✚11219✚ Hungarian Kingdom WW2 Commemorative Medal Liberation Transylvania 1940

£32.99

Original Hungarian Kingdom WW2 Commemorative Medal for Liberation of Transylvania (Erdélyi Emlékérem) - 1940, IN WORN / OXIDATED CONDITION, ON NEW TRIFOLD RIBBON, A GOOD EXAMPLE

HISTORY OF THE AWARD:

Commemorative Medal for the Liberation of Transylvania (Erdélyi Emlékérem), 1940 Circular medal in ‘Kriegsmetall’ (zinc alloy) with laterally-pierced loop for ribbon suspension; the face with the head of King Mátyás Corvinus circumscribed ‘ERDÉLYI RÉSZEK FELSZABADULÁSÁNAK EMLÉKÉRE’ (Medal for the Liberation of Part of Transylvania); the reverse with the arms of Transylvania circumscribed ‘MÁTYÁS KIRÁLY SZÜLETÉSÉNEK 500 ÉVFORDULÓJÁN’ (King Mátyás 500th Anniversary of his Birthright) and inscribed around the rim ‘VITÉZ NAGYBÁNYAI HORTHY MIKLÓS KORMÁNYZÓ ORSZÁGLÁSÁNAK XX ÉVÉBEN’ (In the 20th Year of the Regency of Valiant Miklós Horthy de Nagybányai). The medal was instituted on 1 October 1940 to mark the return of part of Transylvania to Hungary. At the end of World War I, Hungary lost almost three-quarters of its territory, amongst them many areas with large Hungarian populations, including Transylvania.

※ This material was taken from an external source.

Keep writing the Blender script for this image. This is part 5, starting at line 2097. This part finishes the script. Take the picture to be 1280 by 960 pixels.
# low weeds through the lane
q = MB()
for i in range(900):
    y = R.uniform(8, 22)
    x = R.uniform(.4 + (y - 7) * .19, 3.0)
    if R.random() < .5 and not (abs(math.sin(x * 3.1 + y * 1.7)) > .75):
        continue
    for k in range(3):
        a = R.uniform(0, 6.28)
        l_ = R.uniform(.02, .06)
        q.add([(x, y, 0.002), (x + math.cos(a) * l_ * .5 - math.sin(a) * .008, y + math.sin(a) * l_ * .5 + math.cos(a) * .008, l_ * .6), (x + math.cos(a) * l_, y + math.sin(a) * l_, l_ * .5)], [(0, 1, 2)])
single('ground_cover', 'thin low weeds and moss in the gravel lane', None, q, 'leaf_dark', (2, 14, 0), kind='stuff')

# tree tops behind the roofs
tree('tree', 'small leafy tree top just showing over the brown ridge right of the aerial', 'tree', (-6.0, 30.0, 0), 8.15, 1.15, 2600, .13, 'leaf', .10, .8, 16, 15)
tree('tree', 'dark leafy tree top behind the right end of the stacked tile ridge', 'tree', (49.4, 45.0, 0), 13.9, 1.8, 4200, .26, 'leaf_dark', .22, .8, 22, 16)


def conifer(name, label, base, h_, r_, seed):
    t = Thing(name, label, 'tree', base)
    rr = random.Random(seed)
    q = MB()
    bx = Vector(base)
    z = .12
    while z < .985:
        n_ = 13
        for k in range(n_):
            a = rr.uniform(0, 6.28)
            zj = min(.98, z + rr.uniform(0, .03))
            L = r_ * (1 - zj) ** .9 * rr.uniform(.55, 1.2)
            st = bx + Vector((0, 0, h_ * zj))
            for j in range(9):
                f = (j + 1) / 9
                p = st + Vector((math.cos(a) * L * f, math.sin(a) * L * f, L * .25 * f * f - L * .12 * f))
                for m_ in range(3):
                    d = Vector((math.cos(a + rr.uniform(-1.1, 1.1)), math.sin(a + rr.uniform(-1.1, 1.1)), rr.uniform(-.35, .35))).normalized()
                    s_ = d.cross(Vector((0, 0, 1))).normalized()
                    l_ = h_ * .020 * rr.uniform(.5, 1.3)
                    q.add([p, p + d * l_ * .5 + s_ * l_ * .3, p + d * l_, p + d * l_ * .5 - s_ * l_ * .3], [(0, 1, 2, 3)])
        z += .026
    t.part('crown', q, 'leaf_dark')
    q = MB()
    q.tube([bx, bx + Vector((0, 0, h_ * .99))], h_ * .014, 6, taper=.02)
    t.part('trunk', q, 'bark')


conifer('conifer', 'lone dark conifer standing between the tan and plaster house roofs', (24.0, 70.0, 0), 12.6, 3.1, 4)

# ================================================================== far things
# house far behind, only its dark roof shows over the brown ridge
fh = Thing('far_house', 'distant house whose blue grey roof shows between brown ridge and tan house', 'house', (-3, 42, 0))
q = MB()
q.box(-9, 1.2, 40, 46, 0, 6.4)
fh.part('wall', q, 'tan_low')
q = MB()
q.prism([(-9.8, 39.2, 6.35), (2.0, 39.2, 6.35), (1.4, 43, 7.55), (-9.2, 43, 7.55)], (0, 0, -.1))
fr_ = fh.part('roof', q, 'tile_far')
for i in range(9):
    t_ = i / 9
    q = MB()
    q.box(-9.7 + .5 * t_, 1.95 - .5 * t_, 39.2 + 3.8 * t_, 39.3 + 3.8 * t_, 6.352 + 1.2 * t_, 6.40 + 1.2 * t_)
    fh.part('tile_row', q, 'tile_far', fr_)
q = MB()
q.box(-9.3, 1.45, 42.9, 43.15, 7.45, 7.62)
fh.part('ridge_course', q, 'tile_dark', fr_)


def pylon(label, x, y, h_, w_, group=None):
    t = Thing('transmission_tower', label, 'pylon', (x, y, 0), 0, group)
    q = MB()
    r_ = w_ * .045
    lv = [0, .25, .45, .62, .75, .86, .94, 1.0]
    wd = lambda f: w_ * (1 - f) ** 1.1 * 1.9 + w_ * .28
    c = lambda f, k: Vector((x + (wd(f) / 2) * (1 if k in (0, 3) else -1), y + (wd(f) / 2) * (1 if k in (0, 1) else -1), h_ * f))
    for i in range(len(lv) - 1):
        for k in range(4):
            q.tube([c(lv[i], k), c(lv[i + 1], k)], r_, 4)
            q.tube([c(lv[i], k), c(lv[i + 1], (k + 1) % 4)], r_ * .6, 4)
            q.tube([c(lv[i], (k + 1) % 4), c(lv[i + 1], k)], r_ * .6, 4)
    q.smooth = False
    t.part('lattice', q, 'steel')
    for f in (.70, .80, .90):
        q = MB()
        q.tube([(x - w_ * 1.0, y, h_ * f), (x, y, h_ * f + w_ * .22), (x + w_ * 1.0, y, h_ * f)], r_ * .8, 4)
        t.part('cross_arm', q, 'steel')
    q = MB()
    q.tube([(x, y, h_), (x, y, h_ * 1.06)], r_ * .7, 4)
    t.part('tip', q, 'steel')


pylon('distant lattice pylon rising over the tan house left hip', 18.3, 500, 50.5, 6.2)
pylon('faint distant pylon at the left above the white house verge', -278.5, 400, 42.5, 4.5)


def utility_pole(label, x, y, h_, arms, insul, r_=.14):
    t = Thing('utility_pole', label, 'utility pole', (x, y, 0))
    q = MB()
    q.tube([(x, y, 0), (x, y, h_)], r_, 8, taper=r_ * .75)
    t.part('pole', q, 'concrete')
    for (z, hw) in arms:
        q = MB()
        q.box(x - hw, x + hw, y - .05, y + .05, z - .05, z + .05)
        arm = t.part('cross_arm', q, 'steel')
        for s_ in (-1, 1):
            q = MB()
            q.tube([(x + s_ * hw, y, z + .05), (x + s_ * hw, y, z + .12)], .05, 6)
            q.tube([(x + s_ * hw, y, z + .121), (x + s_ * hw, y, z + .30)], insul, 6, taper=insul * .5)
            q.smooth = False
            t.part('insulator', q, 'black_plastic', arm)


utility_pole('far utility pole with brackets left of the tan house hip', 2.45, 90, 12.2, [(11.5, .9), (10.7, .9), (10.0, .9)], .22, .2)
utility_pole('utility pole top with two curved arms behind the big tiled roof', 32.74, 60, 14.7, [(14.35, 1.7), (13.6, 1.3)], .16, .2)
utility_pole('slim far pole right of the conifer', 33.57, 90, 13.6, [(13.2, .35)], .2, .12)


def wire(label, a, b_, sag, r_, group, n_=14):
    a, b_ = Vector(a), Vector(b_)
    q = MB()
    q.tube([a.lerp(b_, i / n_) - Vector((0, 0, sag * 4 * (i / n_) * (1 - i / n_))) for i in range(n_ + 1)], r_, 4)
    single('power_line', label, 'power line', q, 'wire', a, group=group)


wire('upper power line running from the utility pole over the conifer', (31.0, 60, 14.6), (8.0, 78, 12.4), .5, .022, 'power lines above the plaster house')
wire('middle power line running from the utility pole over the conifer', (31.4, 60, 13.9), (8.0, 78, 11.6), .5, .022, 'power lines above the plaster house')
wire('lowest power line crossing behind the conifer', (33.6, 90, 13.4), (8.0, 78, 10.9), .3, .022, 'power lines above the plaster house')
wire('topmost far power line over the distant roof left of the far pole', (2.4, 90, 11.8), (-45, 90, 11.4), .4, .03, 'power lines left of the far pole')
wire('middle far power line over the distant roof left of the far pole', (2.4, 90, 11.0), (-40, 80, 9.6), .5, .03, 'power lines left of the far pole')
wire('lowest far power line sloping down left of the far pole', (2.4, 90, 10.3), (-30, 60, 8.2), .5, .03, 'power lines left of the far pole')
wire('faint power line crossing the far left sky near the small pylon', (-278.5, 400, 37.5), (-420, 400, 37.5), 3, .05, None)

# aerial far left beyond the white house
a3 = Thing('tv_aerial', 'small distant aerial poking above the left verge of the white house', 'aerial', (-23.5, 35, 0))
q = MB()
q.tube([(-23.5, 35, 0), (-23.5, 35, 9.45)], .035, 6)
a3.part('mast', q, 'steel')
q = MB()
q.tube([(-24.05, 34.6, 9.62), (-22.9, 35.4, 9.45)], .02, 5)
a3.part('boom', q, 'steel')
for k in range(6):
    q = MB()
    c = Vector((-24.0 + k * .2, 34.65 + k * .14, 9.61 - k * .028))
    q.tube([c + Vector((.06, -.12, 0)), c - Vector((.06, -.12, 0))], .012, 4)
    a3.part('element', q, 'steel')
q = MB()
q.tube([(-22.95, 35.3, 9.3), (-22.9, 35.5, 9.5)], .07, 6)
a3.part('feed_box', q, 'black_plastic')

In mid-1940, with Romania under pressure from the Soviet Union and Bulgaria, Hungary lodged a claim to Transylvania. Germany and Italy led arbitration at Vienna and on 30 August Romania ceded approximately 43,500 square kilometres of territory and almost 2,400,000 people in northwest Transylvania to Hungary. The award was annulled after World War II and the territory returned to Romania. Mátyás Corvinus (1443-1490) was the son of John Hunyadi and reigned as King of Hungary from 1458 until his death. In 1479 to 1483 he retook Transylvania from the Ottoman Turks and is revered in Hungary as a national hero.